Consumers automatically associate your brand’s logo with its colors. Take 123RF’s logo, for instance. Yellow exudes an energetic and creative vibe, where it’s also associated with our products – affordable, easily available, and fast. Everything in our stock library is ready to use with one quick download. It’s straightforward.

A couple more examples would be Nike’s logo – the straightforward black swoosh, or Adidas’ logo – the famous three white stripes. These neutral tones are meant to represent that they are an established, reliable brand.

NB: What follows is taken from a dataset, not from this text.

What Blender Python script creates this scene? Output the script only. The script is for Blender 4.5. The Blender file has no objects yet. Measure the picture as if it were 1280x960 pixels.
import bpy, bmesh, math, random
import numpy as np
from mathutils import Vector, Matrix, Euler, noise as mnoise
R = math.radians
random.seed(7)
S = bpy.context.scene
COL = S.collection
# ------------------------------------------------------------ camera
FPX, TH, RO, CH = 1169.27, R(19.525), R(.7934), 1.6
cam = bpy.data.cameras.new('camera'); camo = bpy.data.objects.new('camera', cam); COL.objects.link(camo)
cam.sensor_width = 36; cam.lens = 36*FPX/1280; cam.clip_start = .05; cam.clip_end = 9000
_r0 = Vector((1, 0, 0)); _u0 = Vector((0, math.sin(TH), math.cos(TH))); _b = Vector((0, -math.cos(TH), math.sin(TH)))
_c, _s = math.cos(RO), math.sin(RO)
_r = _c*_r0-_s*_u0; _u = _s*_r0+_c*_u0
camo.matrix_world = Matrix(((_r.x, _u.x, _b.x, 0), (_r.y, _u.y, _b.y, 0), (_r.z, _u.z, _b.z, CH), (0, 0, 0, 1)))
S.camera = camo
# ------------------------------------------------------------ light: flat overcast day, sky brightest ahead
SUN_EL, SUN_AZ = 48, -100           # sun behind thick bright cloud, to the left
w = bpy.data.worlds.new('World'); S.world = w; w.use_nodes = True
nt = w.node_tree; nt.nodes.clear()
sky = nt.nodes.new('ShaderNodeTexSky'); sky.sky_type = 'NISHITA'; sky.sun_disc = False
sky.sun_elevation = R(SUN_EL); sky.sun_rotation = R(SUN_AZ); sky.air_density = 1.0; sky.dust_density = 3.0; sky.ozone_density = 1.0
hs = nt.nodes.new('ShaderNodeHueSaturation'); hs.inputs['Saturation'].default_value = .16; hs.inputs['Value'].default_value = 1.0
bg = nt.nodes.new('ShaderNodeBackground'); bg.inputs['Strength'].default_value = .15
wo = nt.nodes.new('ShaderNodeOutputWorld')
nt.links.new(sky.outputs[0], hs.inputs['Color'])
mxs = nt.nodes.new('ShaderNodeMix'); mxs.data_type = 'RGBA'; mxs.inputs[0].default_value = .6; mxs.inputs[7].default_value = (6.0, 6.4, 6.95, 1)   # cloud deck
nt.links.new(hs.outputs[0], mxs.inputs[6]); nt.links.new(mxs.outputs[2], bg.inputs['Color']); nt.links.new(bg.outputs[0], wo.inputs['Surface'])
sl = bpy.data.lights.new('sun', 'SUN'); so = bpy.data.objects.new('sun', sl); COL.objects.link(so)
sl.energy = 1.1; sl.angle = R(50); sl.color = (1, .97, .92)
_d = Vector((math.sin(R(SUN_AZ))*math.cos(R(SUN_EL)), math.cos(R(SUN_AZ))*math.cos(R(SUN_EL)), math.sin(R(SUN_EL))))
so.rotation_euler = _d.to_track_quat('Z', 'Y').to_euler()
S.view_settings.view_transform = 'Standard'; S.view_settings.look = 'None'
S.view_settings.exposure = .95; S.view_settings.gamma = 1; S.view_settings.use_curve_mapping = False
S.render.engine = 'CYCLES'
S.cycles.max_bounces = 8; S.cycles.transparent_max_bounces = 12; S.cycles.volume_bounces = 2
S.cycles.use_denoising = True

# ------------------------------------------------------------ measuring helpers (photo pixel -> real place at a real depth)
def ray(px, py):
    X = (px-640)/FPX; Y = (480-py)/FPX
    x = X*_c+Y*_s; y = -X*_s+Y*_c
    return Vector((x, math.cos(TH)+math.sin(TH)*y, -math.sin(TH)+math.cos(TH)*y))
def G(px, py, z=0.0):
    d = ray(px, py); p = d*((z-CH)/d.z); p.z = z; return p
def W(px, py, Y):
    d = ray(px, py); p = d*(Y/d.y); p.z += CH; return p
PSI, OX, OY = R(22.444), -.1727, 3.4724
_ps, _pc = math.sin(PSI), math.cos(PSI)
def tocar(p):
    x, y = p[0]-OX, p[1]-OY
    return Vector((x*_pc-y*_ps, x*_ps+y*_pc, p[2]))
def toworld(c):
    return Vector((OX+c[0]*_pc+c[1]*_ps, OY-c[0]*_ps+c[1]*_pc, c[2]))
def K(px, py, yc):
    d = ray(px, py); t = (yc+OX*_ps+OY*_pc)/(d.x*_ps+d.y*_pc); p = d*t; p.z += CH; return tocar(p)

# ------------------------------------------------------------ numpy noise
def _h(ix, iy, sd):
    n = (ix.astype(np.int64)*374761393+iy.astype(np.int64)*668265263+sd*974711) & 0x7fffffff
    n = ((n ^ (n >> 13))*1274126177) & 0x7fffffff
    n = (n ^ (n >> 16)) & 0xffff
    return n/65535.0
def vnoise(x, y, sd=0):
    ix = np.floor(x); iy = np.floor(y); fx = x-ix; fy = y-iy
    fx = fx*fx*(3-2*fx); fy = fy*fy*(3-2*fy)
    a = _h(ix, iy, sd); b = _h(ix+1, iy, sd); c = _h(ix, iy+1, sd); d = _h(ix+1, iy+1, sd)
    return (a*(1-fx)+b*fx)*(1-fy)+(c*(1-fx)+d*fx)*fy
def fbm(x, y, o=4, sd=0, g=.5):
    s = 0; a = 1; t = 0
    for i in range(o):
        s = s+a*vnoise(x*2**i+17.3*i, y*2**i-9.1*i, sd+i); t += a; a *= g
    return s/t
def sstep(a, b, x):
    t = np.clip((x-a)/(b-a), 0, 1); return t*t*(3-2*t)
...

Similarly, think of the colors of your brand’s logo as the clothes it’s wearing. Choose colors that your consumers can relate your brand to. If you’re still deciding on your brand’s identity, this post helps break things down for you to easily digest.

Color In Your Product

Here’s the general idea: most people underestimate the psychology of color when it comes to marketing products to a consumer. Truth is, colors definitely have a big influence on consumer moods and emotions.

Take purple, for example. Different shades of purple can evoke calm feelings, which is why we often see this color in the spiritual and wellness industry. Spa and beauty products can also have shades of purple in their logo or as part of their brand identity. One more example: Cadbury’s milk chocolate packaging is a deep purple hue – representing royalty and relaxation. The color chart below shows the general representation of the respective colors.

Make color combinations work for you. Your product colors should reflect your brand’s colors, too. Brands like FedEx, Lego and Amazon have incorporated a maximum of two color combinations for their logos. Depending on what your brand is promoting, using more than one logo color can help make it more memorable. Colors can be refined to suit the purpose of your brand’s marketing – whether it’s in a product or overall brand awareness.